Possible Theories about why Arnold Betrayed the U.S.

The million dollar question on everyone’s mind at the time was: why did Benedict Arnold defect? The troubling story of Arnold’s betrayal of America got many historians wondering about the actual reasons that motivated such a treasonous act. Some of the reasons are stated below:

  • Mistreatment from the Pennsylvanian Authorities

Many people were of the view that Joseph Reed, a supreme council member, targeted Arnold’s businesses. In 1779, Reed made an attempt to have Arnold prosecuted for dealing in illegitimate goods. There was also trumped up charges filed against him for being a friend to British sympathizers. Reed’s unjustified allegations stemmed from his personal hatred for Arnold. This may have pushed Arnold to react badly.

  • His Wife’s Role in the Betrayal

At the time of his marriage to Margaret Peggy, Arnold was in hard financial troubles. His wife came from British loyalist backgrounds that thrived well from the British rule. The prediction was that, Arnold’s wife may have influenced him to try to make money from the act while supporting the British. She couldn’t just afford to live a low level life as result of Arnold’s financial troubles.

  • Letter Evidence Blamed Arnold’s Personality

One author (Eric. D), scanned through old letters written by Arnold.

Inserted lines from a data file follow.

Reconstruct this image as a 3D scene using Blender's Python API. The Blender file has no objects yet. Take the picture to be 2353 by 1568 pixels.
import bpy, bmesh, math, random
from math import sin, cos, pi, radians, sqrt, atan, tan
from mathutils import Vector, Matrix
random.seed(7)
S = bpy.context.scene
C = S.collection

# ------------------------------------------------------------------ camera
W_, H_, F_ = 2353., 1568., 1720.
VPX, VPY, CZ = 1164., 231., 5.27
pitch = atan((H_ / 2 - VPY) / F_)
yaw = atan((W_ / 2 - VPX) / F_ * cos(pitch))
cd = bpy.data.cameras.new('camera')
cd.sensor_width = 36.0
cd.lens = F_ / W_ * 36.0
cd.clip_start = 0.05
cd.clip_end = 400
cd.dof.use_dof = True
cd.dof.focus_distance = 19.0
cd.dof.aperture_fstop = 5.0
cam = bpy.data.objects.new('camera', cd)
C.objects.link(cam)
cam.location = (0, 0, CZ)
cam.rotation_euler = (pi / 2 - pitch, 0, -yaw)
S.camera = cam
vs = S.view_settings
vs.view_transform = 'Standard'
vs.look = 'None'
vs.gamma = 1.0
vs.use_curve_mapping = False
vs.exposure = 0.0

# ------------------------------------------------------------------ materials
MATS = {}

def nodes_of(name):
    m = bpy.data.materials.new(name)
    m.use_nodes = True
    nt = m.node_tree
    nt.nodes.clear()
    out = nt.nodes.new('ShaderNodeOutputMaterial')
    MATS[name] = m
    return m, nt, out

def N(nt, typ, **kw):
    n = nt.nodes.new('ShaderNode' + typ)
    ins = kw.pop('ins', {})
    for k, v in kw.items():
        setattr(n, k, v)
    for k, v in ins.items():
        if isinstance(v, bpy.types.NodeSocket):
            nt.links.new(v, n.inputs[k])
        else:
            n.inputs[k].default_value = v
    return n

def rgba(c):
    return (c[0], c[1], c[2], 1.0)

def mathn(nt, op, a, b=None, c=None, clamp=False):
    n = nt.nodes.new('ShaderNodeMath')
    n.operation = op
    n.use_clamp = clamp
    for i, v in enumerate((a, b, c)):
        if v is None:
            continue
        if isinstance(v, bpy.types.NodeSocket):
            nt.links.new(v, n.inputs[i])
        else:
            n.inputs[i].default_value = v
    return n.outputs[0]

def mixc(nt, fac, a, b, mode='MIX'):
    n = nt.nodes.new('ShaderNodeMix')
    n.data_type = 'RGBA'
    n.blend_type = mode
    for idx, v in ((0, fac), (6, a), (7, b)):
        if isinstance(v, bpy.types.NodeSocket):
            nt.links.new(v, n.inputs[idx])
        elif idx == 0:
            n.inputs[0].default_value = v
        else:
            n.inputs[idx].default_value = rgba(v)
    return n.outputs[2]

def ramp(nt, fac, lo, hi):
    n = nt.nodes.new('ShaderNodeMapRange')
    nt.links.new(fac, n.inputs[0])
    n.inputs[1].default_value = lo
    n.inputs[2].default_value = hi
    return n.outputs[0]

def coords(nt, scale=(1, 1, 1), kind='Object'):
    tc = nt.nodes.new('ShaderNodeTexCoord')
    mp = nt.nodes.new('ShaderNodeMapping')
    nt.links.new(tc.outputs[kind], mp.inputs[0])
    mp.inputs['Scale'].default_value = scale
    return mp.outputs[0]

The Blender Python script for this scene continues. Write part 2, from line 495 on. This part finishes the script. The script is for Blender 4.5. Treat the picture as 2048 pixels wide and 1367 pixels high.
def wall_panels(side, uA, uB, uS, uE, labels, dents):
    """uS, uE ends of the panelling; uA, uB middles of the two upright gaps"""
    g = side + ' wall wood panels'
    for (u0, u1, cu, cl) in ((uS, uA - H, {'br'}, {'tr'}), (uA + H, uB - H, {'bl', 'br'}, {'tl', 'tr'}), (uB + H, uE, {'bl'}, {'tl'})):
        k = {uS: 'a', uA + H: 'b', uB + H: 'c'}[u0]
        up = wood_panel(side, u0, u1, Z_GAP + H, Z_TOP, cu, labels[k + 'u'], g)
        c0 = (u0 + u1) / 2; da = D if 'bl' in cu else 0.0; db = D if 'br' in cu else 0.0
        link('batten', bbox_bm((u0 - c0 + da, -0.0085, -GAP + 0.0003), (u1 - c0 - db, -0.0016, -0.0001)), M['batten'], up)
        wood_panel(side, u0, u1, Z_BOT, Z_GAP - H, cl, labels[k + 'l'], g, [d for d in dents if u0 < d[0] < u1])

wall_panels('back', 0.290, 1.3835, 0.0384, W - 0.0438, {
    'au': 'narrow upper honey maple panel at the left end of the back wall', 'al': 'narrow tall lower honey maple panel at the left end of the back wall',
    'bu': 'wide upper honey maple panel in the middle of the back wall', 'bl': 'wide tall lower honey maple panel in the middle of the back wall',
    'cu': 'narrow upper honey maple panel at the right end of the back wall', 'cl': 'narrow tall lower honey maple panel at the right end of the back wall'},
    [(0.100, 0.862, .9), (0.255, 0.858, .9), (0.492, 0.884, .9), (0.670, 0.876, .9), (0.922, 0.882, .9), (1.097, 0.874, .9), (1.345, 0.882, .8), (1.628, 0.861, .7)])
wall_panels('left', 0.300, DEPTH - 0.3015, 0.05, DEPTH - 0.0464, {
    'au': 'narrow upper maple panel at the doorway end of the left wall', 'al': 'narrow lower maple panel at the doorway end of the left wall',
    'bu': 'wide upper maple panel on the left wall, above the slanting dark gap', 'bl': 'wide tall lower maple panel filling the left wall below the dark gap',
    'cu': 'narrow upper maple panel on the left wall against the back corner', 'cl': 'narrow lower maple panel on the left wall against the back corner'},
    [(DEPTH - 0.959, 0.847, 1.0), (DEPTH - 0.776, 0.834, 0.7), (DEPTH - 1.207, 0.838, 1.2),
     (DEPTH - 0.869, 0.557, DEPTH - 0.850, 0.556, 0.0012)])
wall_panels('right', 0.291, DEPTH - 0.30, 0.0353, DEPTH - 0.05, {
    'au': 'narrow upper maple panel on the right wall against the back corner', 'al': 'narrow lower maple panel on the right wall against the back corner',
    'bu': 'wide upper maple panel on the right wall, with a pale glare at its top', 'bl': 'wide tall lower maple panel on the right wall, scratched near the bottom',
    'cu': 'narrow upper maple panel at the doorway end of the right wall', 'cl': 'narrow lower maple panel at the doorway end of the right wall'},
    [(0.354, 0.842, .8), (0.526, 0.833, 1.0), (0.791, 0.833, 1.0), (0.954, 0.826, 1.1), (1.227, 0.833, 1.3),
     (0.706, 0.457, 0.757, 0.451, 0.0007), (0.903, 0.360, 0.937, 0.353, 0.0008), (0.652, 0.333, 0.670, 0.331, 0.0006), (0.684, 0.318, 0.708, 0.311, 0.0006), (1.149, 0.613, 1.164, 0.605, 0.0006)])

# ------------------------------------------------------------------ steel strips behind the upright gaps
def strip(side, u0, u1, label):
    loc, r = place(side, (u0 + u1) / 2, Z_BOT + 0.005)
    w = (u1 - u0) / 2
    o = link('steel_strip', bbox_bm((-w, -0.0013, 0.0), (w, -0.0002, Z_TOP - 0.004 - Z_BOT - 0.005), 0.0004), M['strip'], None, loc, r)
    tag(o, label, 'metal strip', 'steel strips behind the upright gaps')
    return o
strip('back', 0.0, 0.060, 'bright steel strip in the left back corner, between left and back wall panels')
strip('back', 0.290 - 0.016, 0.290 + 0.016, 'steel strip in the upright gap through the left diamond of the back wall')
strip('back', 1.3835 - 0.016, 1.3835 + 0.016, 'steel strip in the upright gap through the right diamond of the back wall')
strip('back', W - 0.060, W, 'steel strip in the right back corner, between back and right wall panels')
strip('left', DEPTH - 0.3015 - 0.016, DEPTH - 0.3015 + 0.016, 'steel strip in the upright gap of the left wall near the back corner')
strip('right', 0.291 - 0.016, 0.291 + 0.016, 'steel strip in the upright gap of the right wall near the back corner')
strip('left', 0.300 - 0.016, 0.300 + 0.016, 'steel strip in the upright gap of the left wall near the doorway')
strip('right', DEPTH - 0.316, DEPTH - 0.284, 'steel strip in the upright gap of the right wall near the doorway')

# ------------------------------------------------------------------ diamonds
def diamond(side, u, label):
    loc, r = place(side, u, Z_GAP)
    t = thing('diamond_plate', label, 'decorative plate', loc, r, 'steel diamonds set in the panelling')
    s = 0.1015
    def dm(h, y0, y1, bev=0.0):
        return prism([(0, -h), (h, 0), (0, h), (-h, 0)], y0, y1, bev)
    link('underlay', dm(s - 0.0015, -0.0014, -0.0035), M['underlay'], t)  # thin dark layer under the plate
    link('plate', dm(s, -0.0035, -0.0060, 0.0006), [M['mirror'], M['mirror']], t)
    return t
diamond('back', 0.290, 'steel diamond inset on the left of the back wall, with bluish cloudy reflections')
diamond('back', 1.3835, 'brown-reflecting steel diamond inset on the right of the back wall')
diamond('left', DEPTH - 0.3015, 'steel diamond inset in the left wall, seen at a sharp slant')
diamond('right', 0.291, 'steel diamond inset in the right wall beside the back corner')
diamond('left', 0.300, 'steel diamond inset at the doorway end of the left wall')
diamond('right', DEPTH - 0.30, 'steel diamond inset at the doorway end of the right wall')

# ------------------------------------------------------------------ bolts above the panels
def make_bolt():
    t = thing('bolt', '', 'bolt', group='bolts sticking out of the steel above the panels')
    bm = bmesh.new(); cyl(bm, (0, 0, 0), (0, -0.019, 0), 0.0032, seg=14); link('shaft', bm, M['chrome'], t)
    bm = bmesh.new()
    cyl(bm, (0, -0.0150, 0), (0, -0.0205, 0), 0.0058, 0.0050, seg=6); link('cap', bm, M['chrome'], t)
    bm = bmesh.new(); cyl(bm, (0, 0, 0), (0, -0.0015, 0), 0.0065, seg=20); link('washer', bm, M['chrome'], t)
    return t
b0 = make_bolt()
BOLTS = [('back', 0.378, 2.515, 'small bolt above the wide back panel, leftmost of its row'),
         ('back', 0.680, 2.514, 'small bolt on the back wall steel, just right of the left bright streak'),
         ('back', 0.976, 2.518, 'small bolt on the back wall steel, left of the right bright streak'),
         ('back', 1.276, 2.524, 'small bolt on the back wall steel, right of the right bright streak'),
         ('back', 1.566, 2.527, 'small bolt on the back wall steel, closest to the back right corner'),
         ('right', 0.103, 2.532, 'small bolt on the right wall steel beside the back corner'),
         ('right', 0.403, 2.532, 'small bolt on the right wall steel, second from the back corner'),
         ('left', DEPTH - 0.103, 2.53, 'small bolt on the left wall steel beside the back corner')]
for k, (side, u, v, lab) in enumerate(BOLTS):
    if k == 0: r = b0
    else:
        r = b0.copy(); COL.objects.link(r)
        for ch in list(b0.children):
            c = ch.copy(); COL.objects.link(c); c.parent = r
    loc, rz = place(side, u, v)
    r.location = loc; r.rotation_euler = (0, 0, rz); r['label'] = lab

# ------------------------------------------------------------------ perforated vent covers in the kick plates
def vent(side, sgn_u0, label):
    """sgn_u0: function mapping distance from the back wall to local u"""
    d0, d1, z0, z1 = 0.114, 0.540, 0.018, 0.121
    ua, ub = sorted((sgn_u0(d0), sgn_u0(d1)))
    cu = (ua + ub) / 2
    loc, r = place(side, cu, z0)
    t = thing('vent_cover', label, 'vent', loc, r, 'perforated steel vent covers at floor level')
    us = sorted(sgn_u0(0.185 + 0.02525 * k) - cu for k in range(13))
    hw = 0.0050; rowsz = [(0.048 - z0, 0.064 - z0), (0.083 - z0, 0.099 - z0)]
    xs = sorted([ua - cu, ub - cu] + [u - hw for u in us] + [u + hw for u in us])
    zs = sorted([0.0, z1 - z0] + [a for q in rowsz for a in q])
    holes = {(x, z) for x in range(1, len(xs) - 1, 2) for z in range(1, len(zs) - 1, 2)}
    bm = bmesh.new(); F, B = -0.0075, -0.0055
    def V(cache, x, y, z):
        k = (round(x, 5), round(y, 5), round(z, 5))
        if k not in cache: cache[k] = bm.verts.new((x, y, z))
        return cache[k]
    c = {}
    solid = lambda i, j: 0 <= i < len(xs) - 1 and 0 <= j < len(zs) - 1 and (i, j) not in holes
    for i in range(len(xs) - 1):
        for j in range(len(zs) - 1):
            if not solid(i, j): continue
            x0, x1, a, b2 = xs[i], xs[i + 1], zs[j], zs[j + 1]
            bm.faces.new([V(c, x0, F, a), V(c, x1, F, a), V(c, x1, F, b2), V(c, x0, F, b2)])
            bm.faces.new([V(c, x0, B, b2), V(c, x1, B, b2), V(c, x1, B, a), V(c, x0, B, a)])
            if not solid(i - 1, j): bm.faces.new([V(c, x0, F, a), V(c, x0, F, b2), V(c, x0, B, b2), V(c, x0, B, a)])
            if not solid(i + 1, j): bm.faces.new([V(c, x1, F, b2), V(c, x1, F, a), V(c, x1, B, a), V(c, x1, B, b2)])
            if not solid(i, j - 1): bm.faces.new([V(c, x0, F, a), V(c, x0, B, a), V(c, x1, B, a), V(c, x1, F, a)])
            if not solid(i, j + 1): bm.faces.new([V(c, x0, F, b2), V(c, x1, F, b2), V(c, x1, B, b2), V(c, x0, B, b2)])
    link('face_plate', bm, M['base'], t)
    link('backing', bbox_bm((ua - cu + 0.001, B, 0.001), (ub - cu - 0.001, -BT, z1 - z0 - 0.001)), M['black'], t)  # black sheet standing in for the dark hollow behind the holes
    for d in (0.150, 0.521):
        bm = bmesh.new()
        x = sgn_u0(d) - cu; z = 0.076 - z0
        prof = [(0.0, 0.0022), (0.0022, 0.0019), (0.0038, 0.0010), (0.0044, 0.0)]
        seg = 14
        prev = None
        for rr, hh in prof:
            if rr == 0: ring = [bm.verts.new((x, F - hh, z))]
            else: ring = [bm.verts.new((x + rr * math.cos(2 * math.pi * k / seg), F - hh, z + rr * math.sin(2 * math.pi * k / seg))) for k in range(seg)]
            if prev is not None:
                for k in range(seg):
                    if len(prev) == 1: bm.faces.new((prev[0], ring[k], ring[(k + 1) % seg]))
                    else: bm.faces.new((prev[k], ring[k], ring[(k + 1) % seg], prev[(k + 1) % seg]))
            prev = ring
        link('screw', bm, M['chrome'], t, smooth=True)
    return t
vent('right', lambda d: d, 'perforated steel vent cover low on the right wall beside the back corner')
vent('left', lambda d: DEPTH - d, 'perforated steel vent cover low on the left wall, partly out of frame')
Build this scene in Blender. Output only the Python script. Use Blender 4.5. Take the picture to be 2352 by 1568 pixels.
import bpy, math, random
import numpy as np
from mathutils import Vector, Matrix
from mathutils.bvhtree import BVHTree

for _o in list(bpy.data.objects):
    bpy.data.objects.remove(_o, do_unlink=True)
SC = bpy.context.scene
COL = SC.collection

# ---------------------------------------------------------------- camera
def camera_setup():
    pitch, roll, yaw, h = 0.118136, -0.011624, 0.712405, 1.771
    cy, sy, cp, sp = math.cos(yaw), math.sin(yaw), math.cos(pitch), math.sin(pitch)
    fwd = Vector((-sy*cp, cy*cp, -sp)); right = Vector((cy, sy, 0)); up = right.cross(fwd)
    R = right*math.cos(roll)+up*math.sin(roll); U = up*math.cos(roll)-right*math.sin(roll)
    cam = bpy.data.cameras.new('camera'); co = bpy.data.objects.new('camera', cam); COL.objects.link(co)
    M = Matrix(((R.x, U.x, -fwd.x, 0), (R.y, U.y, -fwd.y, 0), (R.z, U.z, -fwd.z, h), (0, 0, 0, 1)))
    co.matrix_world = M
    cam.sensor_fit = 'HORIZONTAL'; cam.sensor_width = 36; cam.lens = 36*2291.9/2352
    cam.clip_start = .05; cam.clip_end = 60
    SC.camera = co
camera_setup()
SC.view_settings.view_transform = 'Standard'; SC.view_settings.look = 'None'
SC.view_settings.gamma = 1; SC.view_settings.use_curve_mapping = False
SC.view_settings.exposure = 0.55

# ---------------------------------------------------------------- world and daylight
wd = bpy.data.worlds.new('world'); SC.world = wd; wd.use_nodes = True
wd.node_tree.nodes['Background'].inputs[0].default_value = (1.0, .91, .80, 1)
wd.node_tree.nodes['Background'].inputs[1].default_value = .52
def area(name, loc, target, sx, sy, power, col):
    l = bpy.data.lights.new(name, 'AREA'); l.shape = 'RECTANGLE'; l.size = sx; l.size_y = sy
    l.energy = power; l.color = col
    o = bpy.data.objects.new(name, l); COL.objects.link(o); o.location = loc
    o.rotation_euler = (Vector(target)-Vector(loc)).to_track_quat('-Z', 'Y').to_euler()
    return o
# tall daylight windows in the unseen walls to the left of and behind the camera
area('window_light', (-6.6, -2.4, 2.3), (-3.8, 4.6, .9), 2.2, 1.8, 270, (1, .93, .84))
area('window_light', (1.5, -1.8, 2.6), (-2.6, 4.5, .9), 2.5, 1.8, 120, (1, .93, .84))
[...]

In his shocking discoveries, Arnold had a character problem. He had an antisocial behavior springing from his childhood.

The letters showed that Arnold had a hot temper and lacked feelings. His self-centered character killed his self-esteem. Eric believed that Arnold’s character and his actions ought to be analyzed properly before conclusions can be made.

Why did the British not fully trust Arnold Benedict?

After joining the British, Arnold openly fought for them and received a sizable paycheck. But there were trust issues between him and the British. As a result, he was denied higher military commands in the British Army.

After the British lost the Revolutionary Wars, Arnold opted to go back and establish his home at England. After struggling to find his feet in the British Army, he and his family moved to eastern Canada to restart a business with the West Indies.

Latter Years, Death and Humiliation

Arnold resettled in London and continued to do businesses with the West Indies. He was captured and imprisoned by France for a while. During French Revolution, they suspected him conducting espionage activities.

While staying in London, Arnold slowly lost his fitness. He passed away in June 1801, at the age of 60. Arnold was buried in London.

To this day, Americans rate Arnold’s treacherous behavior as the highest form of  treason. For most Americans, Arnold Benedict will forever be remembered as a traitor, even though he was once an American war hero. It is for this, and many more others, that his name has been intentionally left out from revolutionary monuments across the U.S.